Wednesday, February 3, 2021

You can repeat, "I am grateful. I am grateful." to yourself like a meditation but if what you're grateful for is hurting you, your "I" will get smaller and smaller. One day, you will be just a vague wisp of gratefulness with barely any person-hood left. 

When you finally stop smothering your heart in drummed up gratitude, the weight of being will likely knock you down and you will wonder if you are strong enough for all of this existence. When the dark corners inside yourself are no longer closed off with fear. When there is no path in your mind that you have not traveled. When all of your emotions sit at the table as equals. When wholeness matters as much as holiness. At that time. In that place.

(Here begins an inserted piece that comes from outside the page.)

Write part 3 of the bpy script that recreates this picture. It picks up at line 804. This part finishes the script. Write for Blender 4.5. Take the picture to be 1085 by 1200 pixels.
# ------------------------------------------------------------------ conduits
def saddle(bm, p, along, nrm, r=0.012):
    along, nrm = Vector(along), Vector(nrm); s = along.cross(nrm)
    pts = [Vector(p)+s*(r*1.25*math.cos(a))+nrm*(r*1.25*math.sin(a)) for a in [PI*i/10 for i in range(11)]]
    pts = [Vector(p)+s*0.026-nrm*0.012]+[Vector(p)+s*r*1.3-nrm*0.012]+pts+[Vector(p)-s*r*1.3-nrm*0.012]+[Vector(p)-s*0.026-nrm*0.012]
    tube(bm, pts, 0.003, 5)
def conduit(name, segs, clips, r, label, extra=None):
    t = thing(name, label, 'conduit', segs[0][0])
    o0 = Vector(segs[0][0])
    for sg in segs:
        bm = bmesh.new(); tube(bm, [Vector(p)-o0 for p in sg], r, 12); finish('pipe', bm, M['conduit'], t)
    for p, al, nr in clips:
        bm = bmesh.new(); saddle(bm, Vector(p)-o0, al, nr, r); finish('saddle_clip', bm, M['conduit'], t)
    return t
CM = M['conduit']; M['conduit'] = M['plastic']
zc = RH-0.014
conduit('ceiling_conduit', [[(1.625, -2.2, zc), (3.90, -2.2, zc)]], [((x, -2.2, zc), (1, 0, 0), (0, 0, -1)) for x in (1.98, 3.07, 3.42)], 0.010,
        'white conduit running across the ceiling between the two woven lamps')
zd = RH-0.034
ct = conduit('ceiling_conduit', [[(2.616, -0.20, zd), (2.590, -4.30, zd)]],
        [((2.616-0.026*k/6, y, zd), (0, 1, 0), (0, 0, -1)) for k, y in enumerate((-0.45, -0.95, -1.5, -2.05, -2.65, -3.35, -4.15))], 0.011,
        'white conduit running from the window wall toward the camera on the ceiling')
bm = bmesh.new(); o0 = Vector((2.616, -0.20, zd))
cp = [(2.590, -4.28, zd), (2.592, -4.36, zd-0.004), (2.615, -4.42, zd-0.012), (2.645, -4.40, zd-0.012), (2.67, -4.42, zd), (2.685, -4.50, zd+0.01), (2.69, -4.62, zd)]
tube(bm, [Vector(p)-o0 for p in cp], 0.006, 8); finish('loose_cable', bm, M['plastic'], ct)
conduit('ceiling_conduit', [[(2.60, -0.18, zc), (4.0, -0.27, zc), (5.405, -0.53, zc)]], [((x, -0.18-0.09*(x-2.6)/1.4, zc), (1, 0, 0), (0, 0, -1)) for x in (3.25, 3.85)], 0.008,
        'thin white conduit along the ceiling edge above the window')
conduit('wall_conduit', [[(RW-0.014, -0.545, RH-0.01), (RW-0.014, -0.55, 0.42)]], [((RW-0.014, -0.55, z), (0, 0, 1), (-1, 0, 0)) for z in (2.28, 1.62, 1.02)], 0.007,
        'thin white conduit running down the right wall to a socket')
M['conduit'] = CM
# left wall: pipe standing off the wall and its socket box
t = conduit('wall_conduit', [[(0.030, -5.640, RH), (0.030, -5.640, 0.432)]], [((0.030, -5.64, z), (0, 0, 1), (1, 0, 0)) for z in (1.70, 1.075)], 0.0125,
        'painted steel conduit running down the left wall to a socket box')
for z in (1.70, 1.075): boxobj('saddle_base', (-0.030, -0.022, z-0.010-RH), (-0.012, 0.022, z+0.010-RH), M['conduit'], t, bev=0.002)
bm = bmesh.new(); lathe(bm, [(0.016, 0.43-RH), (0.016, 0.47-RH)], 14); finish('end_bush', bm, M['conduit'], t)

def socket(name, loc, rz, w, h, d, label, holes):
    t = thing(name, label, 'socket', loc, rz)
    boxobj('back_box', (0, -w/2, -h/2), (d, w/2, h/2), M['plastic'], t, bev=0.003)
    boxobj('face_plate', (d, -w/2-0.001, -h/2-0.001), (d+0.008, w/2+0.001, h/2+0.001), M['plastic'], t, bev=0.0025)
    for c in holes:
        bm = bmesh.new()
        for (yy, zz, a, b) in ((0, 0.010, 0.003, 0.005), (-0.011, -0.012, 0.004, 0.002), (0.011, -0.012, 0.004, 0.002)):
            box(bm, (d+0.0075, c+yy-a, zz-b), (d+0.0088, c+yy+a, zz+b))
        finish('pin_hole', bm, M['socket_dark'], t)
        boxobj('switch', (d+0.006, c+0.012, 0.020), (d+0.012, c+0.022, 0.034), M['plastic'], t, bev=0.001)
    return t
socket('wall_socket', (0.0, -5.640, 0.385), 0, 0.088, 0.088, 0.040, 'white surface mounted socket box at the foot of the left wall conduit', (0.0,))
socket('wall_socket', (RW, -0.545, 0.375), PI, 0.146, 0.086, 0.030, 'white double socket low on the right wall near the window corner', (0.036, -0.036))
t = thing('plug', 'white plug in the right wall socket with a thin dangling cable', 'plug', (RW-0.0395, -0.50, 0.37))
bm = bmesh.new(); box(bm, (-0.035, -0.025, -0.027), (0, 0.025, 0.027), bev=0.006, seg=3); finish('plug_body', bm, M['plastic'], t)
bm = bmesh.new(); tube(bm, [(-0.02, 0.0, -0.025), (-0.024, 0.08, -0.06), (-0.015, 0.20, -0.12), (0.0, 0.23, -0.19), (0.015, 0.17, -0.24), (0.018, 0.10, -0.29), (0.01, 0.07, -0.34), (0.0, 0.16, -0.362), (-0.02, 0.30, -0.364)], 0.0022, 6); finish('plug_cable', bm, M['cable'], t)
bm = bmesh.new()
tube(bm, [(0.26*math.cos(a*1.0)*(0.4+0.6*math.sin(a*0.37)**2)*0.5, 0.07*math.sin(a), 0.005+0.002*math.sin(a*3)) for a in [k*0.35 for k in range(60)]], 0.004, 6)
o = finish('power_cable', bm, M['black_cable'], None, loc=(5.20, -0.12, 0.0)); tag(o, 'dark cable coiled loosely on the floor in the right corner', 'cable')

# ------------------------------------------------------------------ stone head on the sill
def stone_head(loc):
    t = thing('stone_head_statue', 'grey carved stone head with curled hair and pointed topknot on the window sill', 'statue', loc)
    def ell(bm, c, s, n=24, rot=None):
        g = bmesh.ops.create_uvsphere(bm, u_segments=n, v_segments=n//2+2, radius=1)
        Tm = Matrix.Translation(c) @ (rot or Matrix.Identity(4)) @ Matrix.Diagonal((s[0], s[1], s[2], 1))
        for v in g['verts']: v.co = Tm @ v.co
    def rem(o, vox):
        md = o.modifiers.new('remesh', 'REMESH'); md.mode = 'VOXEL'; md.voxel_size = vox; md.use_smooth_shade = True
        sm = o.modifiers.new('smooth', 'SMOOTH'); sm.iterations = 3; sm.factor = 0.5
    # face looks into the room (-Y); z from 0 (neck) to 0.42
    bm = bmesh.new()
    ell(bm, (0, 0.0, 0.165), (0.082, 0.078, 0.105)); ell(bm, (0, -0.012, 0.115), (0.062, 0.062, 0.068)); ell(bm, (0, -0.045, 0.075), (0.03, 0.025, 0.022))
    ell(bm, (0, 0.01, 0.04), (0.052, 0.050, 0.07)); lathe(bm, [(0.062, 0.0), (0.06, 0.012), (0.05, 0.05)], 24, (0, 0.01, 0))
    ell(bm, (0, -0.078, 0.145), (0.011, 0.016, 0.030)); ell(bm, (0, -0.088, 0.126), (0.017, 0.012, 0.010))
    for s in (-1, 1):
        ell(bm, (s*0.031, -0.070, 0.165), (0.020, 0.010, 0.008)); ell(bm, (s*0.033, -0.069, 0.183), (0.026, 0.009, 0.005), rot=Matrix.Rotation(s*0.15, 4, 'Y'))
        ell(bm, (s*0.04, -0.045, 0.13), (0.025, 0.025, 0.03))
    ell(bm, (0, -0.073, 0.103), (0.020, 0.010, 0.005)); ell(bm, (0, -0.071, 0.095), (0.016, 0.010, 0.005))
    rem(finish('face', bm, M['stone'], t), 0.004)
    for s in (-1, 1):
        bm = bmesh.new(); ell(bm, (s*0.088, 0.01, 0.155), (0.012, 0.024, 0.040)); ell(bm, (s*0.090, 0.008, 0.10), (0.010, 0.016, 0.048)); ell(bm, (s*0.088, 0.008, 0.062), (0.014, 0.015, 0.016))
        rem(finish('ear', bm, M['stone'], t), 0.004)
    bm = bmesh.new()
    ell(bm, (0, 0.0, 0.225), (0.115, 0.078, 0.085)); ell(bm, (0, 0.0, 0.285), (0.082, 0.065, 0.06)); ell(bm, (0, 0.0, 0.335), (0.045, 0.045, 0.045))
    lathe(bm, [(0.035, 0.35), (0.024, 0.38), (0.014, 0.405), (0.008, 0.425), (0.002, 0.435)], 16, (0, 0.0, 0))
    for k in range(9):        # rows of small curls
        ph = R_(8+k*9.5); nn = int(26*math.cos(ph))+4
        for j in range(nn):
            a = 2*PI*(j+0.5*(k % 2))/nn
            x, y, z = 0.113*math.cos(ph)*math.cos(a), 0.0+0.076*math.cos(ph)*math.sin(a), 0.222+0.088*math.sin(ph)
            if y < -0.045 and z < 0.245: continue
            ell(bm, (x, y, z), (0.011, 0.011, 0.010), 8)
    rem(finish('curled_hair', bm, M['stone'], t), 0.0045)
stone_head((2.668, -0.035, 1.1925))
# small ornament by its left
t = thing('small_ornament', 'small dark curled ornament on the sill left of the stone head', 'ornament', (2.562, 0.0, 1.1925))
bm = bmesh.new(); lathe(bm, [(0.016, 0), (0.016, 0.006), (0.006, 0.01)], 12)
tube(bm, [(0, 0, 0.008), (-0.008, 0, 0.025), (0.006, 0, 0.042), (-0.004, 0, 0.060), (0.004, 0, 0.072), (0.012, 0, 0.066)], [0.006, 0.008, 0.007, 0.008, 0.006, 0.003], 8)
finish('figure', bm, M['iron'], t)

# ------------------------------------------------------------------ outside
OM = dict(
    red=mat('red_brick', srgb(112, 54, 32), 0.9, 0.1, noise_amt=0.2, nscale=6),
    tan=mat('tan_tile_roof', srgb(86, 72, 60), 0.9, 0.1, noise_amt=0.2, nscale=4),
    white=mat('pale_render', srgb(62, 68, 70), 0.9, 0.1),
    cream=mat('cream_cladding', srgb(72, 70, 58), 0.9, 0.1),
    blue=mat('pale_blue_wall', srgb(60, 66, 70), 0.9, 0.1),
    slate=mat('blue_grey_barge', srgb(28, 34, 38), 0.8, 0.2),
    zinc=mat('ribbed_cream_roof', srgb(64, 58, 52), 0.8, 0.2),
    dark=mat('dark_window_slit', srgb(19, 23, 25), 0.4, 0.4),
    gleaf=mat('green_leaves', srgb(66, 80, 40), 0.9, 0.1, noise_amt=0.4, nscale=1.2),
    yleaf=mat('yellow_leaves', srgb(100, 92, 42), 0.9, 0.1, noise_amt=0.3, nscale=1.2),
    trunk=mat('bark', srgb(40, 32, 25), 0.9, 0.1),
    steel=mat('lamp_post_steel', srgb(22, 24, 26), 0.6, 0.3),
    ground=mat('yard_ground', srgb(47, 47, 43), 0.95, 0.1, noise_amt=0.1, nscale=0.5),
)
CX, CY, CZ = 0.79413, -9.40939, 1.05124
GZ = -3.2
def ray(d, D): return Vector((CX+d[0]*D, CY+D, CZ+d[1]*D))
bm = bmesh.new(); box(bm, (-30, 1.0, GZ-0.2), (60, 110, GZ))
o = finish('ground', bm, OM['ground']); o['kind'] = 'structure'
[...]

The real work begins. 

It's scary. And it will be made scarier by the fact that people will fear you, fear for you. They will worry about your soul and your sanity. They will miss the person who was just thankful to exist instead of this new person who comes screaming into existence asking for health and wholeness, for boundaries and abundance. They will miss their expectations. They will miss your tranquility. They will miss how they used to understand. You will miss that too. 

There will be grief so great that you cannot imagine edges to it. I don't actually know if there are edges to it yet. But I trust that there are, because I refuse to believe that the only permanent thing is this feeling of loss. 

But the truth is you cannot bring them with you. No matter how much you love them. No matter how much they love you. This is the hardest lesson I've had to learn about my friends and family. I'm someone who used to think that communication and education could solve everything. That ignorance was always overcome by information. That differences could always be reconciled if you explained yourself. But I have spent long enough trying in vain to prove that point. 

You can't make them curious. And you can't answer the questions they're not asking. 

You can't bring them with you. Not on your back and not on your strength of word or will. But if you're on a similar journey, you can walk together. 

I'm reaching a point where I don't have the energy to explain or defend my thoughts and beliefs to folks who aren't curious. Most days, I also don't have the confidence. I'm realizing that explaining and explaining isn't a sustainable mode of living. So I'm looking for folks already on the same journey and for folks invested enough to ask questions and share the burden of vulnerability. But I'm also grieving all of the relationships that didn't turn out how I thought they would. Not just the people I've lost, but also people that I expect to lose. Not just the people who left, but the people who stayed but didn't stay close.